Hog Jaws - Trader Vic's
by Zack Kouns

Hello out there all you Grackle Jacks and Janes starving in the Polynesian night. Bet you wouldn't be against some good chow would you, kitty cats? You know what they say: “You got to break a few grackles to make a bathtub.” With this motto in mind and a bellyful of dark Kentucky Dreamz and Mr Midnight “threatenin ta take over” I headed down Route 79 South from Chattanooga to Atlanta en route to Trader Vic's, nestled in the dark impenetrable mountains of a downtown Hilton Hotel. Morgan “GUEST”, Pony “Payroll” Bones, Jenny “Moon” Tucker and I stood in the parking garage for a while “collecting specimens” and offering folks the “get acquainted” kit but they hurried past.
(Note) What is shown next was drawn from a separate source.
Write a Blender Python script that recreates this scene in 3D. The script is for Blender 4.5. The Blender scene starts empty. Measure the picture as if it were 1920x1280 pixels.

Guess they saw Midnight's bowie knife? That Hilton was a fucking maze! Found a new continent in the basement people by disco balls, chairs, dark dreams of lost races and lamp shades that had the faces of sorrowful children. We all contemplated a new life down there, on account of they was offering family beard buffets: “FAMILY HAIRLOOMS. All the beards you can glue on your face from deceased family members. A LITTLE GOES A LONG WAY.” I was locked in the cellar for several years when I was a boy in Mesopotamia, so I changed my tune and we continued the hunt for this mirage called “Trader Vic's.” We soldiered through a cheerleader convention and Lamar's horses stampeding everywhere. GIDDYUP. Suzanne pinned against the elevator trying to not get trampled. You'd never guess. It was the only elevator in the joint that led to that elusive Tiki Bar. The waitress was a real humdinger, sweatnails! She had the text to Jo Stafford's 1948 torch song “Haunted Heart” tattooed on her face and you could tell she'd spent more than a few nights “drinking the blood of Saturn's son.” I ordered Mussels and a Mai Tai. When in Rome. The whole time I was trying to enjoy my meal this little feller at the table was rambling on about how he would rather be drinking dollar beers in the cemetery or some such place. He sounded like a tinny banjo who puts on a smart pantsuit, some mascara and makes a run for the State Senate. I would have liked to have thrown up in his plate of food but since he didn't order any, I had to settle for throwing up in mine after I drank a galaxy of mussel juice. All in all friend-o, I'd give “Trader Vic's” 4 out of 5 Tiki Torches.